Yayasan Wisnu bersama empat wilayah di Bali yang tergabung dalam JED (Jaringan Ekowisata Desa) sudah melakukan kegiatan penyiapan pariwisata berbasis masyarakat dan lingkungan sejak akhir tahun 1999. Sampai kemudian kebutuhan berjaringan untuk kegiatan ekowisata tersebut diresmikan pada tahun 2002.

Sejak awal kegiatan, mereka yang terlibat aktif berumur antara 20 sampai 50 tahun, perempuan dan laki-laki. Hingga saat ini setelah delapan tahun berjalan, semua yang terlibat juga bertambah delapan tahun. Dan akan terus bertambah seiring berjalannya waktu.

Maka kebutuhan untuk regenerasi menjadi sangat penting, mulai melibatkan anak muda dalam setiap kegiatan. Hal tersebut didasari juga atas alasan bahwa ekowisata yang dimaksud bukan hanya merupakan kegiatan pariwisata melainkan sebagai media pengelolaan sumberdaya komunitas yang meliputi sumberdaya alam, manusia, sosial, infrastuktur dan uang.

Kerjasama dan bantuan pendanaan kemudian datang dari IYF (International Youth Foundation) sebagai salah satu program USAID melalui IBL (Indonesia Business Link) dalam program YEEI (Youth Employment and Entrepreneurship Initiative) dan Yayasan KEHATI. Bantuan lain juga datang dari Accor Group yang lebih berperan sebagai tim pelatih, terutama untuk pengolahan makanan dan minuman serta higenitas dan akomodasi. Kegiatan mulai dilakukan pada Desember 2007 dan sampai saat ini masih berlangsung.

Berbagai kegiatan pun dilakukan mulai dari pengenalan dan pemahaman prinsip ekowisata, pelatihan pemandu lokal, pelatihan pengolahan dan penyajian makanan dan minuman, pelatihan akomodasi, pelatihan manajemen keuangan, serta pengembangan produk dan jasa masyarakat empat desa. Semua kegiatan akan kami ceritakan pada posting selanjutnya.
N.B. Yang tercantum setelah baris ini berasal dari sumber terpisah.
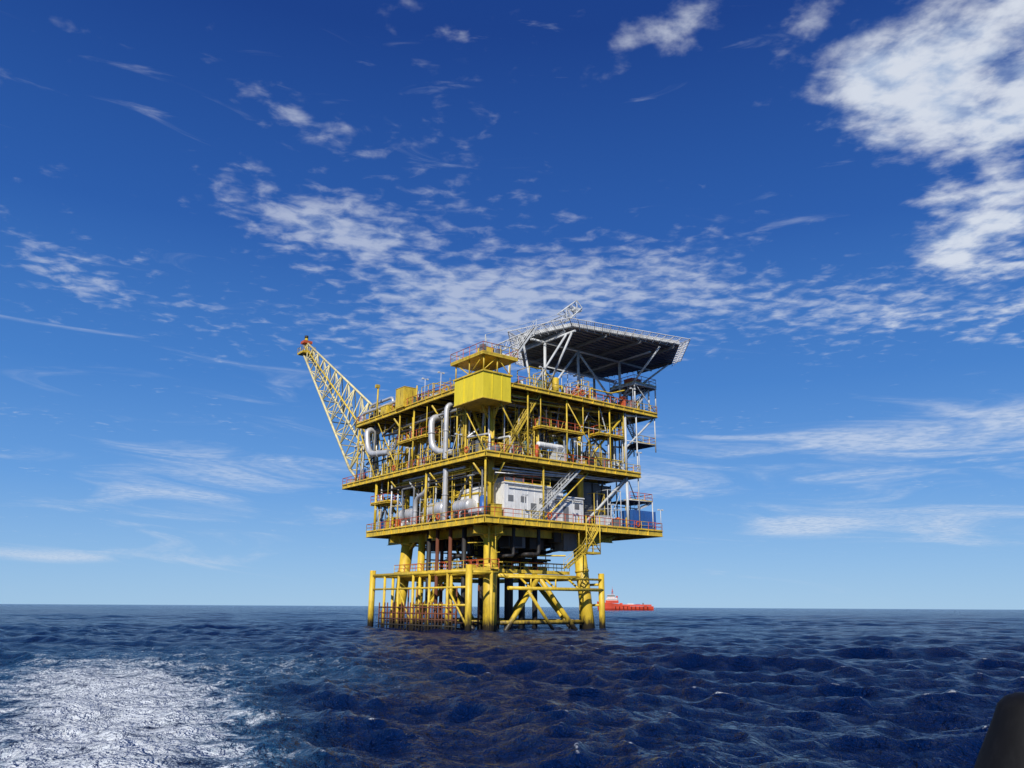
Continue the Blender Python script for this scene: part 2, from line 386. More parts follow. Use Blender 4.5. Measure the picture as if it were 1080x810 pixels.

Air dan Cinta Seorang Petani

Segarnya ...
Air mengalir di antara bedengan-bedengan kebun

Baru kali ini aku melihatnya
Setelah Papi Luhde diserahkan hak untuk mengurus kebun sayur
Padahal bedengan-bedengan itu sudah ada sejak akhir Januari lalu
Tapi air di saluran baru dialirkan sore itu, 26 Agustus 2008

Trimakasih ya Pi ...
Untuk bertani dan menjadi seorang petani memang tidak hanya memerlukan teori
Walaupun didapat di bangku kuliah
Atau hanya secara genetis berasal dari keluarga petani

Ternyata hal terpenting yang dibutuhkan adalah rasa cinta
Cinta terhadap tanah, terhadap air, terhadap tanaman
Dan cinta atas profesi sebagai petani yang sudah dipilihnya

Ada Markisa di Wisnu


"Hah ... sudah berbunga ... Ternyata bunganya cantik sekali"

"Iya, seperti bunga (apa namanya)"

"Cepet sekali ya, padahal baru enam bulan."

Pohon markisa yang sedang kami bicarakan itu kami beli di pasar Beringkit, dalam perjalanan pulang dari Timpag di Tabanan setelah mengikuti upacara pengabenan. Waktu itu kami membeli dua pohon yang tingginya hanya sekitar 20 cm dan masing-masing mempunyai tiga daun.

Saat ini ... satu pohon sudah merambat sampai sekitar enam meter, dan pohon satunya sekitar lima meter. Jumlah daunnya? Rata-rata ada 12 daun pada setiap meter batangnya, jadi pada satu pohon ada sekitar 70 daun. Selain itu, cabang pohon juga sudah mulai tumbuh.

Dua hari setelah percakapan di atas, bunga-bunga yang kami bicarakan sudah berubah menjadi buah.

Dan sembilan hari kemudian ... hari ini, 28 Agustus 2008, tiga buah markisa yang ada sudah berdiameter 4 cm dan berwarna hijau gelap. Tentu saja, selain ketiga buah itu ... bunga-bunga dan buah-buah lainnya juga sudah bermunculan.